I have long defended performance poetry, often in the context of slams, but in general as well. I have especially claimed that the best of it works just as well on the page as the stage. I point to poets such as Jeffrey McDaniel, Ellyn Maybe, S.A. Griffin, and Patricia Smith, daring the critics to read their works in print, and then tell me they aren’t great poets. However, I still have to concede that there are poets whose work only succeeds in one format, be it print or performance. Derrick Gilbert (aka D Knowledge) is, unfortunately, such a poet. I have seen Gilbert enthrall an audience many times, but in a book, his poems fall quite flat. Gilbert’s poems are built on word games of repetition and listing, games he can wrap his delivery around, building tension and significance. On the page, however, they are just repetition and lists. Lines like “Filled with all my/ Passions/ Dreams/ Fears/ Pains/ Joys/ And/ Really/ My soul” and “Super-stars appeared/ Showing off/ Shining/ Radiating/ Glowing/ Exploding” just don’t have much impact in print.
One problem with these lists is that are just that: mere listings of items or actions.

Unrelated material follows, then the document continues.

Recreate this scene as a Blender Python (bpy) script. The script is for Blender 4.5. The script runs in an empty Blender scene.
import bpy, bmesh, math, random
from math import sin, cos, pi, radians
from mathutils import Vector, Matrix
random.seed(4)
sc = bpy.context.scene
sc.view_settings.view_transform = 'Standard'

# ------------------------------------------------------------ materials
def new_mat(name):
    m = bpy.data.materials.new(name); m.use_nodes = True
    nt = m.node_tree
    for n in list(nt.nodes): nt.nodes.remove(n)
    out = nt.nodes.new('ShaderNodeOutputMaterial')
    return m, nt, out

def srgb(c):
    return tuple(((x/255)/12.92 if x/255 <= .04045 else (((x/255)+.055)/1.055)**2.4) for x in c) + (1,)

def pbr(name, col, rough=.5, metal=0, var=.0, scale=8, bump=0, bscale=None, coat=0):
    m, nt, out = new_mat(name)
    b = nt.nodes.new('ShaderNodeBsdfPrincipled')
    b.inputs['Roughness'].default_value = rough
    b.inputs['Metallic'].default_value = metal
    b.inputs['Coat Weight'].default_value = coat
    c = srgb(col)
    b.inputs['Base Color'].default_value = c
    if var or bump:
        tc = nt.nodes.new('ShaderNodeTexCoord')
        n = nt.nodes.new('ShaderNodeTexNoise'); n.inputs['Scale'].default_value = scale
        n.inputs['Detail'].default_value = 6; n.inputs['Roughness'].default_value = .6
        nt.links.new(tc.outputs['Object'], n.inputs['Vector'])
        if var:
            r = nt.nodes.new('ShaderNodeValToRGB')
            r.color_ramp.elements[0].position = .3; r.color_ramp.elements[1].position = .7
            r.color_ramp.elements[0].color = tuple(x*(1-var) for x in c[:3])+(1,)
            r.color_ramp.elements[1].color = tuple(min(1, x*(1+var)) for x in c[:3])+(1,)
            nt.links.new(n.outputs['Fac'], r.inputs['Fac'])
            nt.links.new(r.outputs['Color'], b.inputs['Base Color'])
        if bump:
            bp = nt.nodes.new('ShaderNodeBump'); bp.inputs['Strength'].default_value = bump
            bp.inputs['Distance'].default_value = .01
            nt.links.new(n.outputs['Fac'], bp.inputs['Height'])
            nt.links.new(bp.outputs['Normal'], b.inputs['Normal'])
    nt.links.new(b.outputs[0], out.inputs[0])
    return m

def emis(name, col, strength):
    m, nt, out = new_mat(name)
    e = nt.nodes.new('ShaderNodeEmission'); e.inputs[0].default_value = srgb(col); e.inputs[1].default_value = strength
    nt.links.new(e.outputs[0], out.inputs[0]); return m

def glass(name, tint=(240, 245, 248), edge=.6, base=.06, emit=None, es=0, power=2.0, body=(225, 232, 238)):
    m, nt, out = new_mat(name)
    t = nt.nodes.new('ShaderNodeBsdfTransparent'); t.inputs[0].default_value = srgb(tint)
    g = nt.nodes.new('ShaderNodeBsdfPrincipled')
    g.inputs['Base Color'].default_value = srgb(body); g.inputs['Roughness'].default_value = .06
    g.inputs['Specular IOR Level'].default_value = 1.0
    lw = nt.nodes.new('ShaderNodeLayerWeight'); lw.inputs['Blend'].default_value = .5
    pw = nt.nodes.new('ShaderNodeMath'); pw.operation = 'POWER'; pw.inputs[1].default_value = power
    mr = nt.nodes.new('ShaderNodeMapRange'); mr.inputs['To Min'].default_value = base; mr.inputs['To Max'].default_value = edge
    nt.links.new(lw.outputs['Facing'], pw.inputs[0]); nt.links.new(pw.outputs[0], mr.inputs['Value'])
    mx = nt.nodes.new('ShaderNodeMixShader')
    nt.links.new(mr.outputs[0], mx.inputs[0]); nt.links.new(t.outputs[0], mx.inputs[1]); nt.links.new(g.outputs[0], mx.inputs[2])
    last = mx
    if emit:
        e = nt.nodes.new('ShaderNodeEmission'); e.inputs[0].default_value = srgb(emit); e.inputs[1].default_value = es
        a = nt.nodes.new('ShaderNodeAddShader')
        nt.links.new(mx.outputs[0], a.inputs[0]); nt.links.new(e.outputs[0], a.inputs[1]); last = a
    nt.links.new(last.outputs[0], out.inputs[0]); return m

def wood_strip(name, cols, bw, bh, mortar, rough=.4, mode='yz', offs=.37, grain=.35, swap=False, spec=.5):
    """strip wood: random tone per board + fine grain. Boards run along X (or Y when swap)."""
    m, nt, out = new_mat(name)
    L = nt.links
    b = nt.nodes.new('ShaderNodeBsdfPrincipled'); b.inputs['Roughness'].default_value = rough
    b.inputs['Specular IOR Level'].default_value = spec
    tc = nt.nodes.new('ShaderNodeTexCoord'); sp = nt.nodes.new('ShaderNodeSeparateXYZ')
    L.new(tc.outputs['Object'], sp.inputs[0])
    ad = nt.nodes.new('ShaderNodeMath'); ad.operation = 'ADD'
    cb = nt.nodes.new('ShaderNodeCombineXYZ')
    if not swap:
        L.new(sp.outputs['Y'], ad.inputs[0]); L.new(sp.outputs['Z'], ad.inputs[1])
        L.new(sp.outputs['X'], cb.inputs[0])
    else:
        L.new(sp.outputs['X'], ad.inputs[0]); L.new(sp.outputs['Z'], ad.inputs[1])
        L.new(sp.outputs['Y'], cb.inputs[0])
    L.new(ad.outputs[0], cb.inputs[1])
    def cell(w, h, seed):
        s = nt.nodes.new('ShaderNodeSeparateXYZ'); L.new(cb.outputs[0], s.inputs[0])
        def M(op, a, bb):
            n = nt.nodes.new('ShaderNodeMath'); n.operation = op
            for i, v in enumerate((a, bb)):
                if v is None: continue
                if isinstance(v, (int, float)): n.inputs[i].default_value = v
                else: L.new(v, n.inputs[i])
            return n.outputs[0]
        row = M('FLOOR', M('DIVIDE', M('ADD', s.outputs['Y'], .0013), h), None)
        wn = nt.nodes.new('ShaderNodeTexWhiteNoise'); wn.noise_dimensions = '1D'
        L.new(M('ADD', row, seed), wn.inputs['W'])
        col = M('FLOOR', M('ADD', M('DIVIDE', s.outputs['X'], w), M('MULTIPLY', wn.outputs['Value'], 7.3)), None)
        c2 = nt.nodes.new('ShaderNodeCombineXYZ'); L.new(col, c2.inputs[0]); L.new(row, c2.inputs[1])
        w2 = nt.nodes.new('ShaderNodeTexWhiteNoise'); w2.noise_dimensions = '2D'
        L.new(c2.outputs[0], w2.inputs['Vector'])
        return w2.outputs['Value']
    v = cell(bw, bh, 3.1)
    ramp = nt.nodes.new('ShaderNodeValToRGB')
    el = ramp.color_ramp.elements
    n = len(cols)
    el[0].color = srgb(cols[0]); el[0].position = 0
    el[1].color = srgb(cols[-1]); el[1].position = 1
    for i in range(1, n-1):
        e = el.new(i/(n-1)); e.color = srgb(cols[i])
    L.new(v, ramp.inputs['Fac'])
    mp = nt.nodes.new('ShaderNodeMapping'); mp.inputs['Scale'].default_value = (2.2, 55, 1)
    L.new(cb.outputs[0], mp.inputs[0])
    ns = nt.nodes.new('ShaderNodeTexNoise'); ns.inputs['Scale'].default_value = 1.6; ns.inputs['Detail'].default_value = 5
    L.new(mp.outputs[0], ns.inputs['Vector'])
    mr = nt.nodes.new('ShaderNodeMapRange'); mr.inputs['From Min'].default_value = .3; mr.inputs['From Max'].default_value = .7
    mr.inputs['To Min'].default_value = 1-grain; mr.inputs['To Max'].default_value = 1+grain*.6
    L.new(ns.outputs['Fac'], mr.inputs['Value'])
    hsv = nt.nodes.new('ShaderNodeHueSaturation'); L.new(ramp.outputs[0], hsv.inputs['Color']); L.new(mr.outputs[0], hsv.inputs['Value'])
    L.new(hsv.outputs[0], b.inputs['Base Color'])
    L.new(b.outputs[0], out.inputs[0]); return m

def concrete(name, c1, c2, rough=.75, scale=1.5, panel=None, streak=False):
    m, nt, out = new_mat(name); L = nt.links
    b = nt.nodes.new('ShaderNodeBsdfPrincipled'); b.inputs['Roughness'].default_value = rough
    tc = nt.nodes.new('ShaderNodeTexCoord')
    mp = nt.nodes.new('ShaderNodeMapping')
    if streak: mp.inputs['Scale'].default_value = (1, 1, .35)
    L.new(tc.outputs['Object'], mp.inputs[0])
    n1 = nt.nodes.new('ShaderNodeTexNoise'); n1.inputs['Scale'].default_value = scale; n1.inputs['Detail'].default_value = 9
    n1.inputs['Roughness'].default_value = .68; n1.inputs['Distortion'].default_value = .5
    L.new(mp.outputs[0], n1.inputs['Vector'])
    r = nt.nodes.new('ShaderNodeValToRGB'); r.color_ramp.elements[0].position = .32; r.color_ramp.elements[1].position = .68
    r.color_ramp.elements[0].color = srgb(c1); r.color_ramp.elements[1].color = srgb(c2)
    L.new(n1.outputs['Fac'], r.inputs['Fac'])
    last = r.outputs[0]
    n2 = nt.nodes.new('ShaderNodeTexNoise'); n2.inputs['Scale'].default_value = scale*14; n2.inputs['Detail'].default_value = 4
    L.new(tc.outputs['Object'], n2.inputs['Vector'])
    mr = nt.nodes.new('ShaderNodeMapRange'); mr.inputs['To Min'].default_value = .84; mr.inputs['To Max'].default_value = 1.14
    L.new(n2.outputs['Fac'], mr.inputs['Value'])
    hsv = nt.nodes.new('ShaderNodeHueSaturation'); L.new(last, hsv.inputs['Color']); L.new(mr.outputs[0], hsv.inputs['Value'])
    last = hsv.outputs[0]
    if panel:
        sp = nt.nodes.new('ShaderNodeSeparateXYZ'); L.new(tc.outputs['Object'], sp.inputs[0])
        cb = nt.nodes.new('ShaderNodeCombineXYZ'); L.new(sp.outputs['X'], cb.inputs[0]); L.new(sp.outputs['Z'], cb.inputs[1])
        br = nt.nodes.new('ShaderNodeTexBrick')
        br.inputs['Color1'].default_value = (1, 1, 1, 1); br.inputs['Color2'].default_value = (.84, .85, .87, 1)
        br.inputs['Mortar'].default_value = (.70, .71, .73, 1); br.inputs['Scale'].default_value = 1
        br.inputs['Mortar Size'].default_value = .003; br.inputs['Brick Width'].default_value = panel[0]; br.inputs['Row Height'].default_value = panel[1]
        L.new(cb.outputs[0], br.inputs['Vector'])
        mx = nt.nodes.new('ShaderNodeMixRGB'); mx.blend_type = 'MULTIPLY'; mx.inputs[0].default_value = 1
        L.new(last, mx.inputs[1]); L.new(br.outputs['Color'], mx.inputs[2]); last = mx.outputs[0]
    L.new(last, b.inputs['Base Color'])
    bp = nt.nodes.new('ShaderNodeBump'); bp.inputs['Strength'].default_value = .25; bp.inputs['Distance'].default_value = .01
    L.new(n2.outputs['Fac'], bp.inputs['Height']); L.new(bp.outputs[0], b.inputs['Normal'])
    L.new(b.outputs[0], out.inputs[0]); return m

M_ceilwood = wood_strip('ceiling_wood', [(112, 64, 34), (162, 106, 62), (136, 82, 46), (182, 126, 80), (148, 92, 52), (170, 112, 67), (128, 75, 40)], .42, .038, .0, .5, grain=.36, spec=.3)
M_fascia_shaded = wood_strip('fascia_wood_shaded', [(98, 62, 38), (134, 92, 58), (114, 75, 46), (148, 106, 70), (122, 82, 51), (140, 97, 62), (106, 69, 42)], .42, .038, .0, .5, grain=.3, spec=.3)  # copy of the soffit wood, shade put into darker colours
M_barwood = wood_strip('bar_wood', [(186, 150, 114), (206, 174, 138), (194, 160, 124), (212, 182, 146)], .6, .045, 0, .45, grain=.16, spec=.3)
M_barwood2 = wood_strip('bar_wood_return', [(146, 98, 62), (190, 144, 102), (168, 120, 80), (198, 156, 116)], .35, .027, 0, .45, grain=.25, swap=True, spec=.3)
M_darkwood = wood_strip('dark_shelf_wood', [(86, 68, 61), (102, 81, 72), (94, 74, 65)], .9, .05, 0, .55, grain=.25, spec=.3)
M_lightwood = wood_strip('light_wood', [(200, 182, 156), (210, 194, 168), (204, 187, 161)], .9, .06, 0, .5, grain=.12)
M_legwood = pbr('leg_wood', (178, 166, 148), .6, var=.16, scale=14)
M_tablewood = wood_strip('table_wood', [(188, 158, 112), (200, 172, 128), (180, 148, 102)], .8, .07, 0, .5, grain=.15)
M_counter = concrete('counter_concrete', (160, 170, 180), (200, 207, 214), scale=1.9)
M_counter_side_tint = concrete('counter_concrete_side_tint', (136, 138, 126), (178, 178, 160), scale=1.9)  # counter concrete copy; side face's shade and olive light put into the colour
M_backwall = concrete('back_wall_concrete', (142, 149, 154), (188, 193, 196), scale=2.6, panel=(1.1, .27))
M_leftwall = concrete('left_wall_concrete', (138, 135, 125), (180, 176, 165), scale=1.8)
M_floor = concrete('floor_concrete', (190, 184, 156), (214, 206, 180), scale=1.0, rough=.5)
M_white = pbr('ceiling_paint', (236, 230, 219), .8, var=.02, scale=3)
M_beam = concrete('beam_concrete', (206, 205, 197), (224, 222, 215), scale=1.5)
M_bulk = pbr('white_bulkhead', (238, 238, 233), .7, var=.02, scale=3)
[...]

There is no poetic statement, no imagery, little crafting beyond accumulation. This problem of bald statement is pervasive throughout HENNAMAN, is many other ways as well. Many of Gilbert’s poems are political poems, especially dealing with issues of race. And here, bald statement definitely rules the day, rather than poetic nuance. These are speeches, dressed up in word play, but they are not poems. Gilbert finds no room for subtlety or ambiguity, two keys of poetic expression. Instead of examining the multiple shades of our dilemmas, he makes easy points about obvious targets. Once again, this does work in performance, especially when the crowd vocally agrees with him.
A little more ambiguity does creep into the love and sex poems, but he still usually has an obvious point, which he makes in an obvious manner. Gilbert does have his strengths, primarily, as I have said, his talent for wordplay. These poems have a powerful flow, as Gilbert slip-slides his way through his streams of words. And he uses that play to deftly draw us into his emotional state, whether righteous indignation or flowering passion. But those are the strengths of performance, not print. And Gilbert has already been presented in that format, on his Qwest CD, ALL THAT AND A BAG OF WORDS (released under D Knowledge). I would have to recommend searching out the CD, over HENNAMAN.